Objective: What lines of the data include the string "that"? Copy them all.
++++++++++
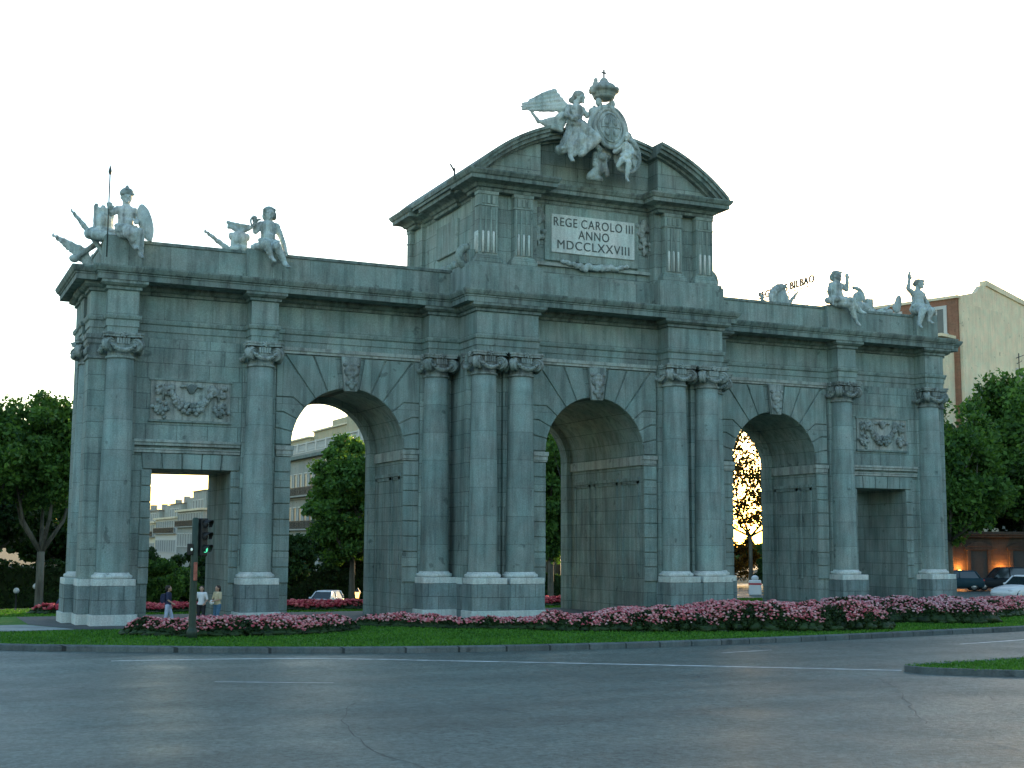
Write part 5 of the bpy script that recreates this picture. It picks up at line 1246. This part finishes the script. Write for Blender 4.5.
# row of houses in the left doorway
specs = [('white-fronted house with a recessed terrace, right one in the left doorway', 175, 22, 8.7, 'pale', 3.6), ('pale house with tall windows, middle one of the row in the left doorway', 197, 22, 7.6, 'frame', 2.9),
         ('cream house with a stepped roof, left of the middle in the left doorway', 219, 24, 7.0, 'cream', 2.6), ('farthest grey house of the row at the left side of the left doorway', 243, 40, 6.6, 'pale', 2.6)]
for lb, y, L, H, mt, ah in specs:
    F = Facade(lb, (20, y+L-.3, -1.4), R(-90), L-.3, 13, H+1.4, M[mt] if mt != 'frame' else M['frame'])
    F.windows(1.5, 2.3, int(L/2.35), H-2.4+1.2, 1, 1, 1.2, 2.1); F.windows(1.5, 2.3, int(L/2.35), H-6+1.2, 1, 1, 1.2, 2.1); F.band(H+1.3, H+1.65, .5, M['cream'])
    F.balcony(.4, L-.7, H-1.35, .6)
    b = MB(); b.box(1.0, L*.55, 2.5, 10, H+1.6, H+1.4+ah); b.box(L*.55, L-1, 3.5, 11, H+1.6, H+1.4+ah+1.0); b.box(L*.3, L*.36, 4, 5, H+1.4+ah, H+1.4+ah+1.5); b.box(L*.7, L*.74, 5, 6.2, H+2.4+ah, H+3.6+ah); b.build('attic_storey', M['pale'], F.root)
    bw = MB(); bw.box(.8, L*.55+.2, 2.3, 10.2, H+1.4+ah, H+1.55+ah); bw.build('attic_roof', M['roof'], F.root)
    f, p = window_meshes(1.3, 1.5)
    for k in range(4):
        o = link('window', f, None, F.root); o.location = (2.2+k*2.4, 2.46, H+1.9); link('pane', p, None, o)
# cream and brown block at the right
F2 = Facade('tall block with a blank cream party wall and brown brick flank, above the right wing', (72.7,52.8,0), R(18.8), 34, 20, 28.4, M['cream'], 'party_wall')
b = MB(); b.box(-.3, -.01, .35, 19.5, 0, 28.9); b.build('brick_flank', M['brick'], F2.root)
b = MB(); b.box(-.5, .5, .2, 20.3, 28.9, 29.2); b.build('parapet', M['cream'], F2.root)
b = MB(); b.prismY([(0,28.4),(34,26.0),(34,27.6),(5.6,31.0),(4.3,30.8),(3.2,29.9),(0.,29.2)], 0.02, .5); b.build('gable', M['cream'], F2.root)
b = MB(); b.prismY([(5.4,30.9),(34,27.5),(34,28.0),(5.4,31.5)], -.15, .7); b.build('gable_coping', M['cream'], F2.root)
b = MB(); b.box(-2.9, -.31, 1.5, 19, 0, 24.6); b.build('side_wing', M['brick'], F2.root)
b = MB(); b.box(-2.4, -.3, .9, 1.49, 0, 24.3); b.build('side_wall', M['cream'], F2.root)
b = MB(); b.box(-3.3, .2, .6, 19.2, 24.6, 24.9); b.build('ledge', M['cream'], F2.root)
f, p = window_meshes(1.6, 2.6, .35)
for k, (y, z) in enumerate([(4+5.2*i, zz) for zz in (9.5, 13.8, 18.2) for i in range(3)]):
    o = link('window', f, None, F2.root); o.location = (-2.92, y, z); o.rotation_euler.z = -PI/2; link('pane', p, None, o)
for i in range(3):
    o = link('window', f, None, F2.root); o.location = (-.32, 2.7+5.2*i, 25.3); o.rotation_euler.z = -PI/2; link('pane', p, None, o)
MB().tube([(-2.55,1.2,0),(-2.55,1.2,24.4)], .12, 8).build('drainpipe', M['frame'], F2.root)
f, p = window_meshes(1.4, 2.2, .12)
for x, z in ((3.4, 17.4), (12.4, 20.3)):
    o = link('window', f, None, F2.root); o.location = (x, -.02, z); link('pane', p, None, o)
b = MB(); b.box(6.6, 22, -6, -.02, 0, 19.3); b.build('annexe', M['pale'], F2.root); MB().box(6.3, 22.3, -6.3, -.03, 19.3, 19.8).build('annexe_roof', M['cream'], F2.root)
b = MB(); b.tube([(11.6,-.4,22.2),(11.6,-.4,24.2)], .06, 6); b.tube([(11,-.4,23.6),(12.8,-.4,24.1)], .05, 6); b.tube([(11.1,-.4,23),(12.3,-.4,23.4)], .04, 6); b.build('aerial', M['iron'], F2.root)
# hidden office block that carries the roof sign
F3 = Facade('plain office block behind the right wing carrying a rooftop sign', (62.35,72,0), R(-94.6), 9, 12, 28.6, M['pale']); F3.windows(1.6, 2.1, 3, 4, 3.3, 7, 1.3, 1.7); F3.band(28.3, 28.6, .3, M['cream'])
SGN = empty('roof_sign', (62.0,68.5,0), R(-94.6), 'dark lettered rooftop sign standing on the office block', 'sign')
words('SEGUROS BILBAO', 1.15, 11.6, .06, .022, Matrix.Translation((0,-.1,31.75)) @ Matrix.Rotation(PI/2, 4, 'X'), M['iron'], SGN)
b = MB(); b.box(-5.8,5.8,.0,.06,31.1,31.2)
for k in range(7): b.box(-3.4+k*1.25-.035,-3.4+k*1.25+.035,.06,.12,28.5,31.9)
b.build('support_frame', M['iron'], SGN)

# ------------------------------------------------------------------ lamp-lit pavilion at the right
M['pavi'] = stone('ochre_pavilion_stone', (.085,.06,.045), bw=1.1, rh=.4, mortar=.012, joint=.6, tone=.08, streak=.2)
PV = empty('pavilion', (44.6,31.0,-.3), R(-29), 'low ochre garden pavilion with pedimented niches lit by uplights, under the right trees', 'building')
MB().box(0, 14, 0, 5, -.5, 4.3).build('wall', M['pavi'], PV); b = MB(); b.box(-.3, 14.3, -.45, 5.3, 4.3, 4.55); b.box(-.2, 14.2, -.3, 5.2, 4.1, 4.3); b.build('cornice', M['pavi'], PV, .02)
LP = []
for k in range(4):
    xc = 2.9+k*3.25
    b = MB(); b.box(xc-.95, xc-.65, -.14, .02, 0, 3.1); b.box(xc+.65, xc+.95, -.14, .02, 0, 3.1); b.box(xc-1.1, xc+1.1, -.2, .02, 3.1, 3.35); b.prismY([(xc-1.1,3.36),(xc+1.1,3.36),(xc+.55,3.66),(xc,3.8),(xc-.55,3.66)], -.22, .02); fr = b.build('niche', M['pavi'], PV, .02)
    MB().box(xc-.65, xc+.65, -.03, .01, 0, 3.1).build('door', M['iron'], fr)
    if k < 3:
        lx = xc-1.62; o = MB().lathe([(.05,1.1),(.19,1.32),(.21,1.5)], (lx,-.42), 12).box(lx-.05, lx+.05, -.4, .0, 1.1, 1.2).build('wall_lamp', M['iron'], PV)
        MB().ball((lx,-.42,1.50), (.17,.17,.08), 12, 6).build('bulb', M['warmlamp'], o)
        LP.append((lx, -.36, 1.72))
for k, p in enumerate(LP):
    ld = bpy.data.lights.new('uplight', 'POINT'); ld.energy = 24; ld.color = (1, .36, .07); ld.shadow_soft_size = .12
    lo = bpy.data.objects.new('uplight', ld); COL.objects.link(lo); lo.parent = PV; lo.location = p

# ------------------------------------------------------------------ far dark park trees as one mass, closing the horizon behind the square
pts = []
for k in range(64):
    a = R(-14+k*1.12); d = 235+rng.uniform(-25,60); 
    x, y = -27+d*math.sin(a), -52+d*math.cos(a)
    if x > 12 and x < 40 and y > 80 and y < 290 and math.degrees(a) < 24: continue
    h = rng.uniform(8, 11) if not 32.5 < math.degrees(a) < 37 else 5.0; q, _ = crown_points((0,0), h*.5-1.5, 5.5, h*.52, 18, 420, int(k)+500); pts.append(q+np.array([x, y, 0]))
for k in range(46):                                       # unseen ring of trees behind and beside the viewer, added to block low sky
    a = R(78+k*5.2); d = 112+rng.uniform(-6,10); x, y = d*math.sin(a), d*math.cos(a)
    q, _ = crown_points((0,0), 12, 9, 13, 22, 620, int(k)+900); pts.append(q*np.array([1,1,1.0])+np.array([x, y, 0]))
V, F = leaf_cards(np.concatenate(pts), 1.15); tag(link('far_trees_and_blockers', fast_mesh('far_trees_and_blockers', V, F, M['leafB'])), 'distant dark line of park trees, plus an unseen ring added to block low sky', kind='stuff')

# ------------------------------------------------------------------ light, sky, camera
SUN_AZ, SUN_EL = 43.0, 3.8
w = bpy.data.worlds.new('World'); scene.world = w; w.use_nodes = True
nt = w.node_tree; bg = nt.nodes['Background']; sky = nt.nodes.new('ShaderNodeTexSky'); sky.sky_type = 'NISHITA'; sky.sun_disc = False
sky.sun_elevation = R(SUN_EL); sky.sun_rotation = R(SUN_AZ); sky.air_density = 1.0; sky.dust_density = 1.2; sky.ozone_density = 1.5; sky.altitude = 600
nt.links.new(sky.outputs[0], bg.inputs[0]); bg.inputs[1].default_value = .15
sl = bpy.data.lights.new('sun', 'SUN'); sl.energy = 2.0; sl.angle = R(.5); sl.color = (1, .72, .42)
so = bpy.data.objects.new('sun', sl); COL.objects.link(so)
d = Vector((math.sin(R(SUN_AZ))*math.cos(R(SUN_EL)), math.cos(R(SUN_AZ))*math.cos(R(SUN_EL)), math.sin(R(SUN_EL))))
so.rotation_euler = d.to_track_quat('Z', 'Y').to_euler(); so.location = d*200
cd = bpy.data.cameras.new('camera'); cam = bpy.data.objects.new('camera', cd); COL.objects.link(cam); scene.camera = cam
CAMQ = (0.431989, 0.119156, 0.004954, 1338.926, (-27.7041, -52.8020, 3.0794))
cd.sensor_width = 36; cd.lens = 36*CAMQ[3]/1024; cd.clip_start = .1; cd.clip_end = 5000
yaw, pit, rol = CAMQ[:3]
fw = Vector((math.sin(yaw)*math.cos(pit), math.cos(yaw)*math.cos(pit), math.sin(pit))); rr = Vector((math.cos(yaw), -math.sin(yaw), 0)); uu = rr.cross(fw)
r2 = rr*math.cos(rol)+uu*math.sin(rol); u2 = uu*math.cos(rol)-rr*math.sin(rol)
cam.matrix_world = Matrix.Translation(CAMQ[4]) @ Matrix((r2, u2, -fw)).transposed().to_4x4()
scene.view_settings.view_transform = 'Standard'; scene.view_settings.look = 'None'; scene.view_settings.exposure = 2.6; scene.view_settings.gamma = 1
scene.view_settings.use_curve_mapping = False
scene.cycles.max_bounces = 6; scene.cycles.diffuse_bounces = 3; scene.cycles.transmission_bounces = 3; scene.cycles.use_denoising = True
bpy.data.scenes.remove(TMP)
++++++++++
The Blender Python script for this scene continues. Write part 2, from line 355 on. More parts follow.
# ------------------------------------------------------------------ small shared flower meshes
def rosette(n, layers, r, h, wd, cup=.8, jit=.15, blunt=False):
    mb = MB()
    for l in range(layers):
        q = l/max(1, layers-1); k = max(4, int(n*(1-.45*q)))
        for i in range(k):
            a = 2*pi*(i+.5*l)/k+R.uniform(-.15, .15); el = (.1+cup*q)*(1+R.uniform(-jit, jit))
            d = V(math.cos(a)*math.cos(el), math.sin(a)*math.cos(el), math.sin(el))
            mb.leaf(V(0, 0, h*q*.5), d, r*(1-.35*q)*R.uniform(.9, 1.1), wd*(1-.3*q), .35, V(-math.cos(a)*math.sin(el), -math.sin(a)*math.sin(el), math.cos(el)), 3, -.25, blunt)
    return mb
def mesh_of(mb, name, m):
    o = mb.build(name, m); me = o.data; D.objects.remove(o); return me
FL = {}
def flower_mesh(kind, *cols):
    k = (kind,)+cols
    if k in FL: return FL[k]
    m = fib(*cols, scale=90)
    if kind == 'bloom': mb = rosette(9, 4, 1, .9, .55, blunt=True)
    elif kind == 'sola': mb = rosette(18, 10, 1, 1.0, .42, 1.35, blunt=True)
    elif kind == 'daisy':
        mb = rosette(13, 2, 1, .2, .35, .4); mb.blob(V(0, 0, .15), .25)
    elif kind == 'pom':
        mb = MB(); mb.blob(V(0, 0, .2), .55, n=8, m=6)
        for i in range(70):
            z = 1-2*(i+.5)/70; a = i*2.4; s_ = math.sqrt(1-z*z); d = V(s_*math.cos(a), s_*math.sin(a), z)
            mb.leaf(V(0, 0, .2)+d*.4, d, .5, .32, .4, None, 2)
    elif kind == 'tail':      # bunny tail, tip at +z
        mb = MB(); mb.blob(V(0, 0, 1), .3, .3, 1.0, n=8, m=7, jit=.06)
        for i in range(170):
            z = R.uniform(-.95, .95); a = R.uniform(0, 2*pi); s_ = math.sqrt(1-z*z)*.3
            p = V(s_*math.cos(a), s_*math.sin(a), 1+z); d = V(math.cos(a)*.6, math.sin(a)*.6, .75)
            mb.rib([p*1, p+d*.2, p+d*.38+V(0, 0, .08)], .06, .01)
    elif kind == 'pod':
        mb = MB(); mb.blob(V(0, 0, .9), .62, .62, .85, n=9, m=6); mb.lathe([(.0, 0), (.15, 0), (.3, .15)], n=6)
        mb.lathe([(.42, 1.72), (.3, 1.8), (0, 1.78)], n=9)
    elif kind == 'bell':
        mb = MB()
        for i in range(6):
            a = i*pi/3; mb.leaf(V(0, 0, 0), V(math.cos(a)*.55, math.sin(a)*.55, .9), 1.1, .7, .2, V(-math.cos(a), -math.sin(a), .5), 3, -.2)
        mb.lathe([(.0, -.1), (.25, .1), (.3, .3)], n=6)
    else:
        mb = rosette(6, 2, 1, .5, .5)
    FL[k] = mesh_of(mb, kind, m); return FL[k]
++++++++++
Result of the exercise:
Write part 5 of the bpy script that recreates this picture. It picks up at line 1246. This part finishes the script. Write for Blender 4.5.
# hidden office block that carries the roof sign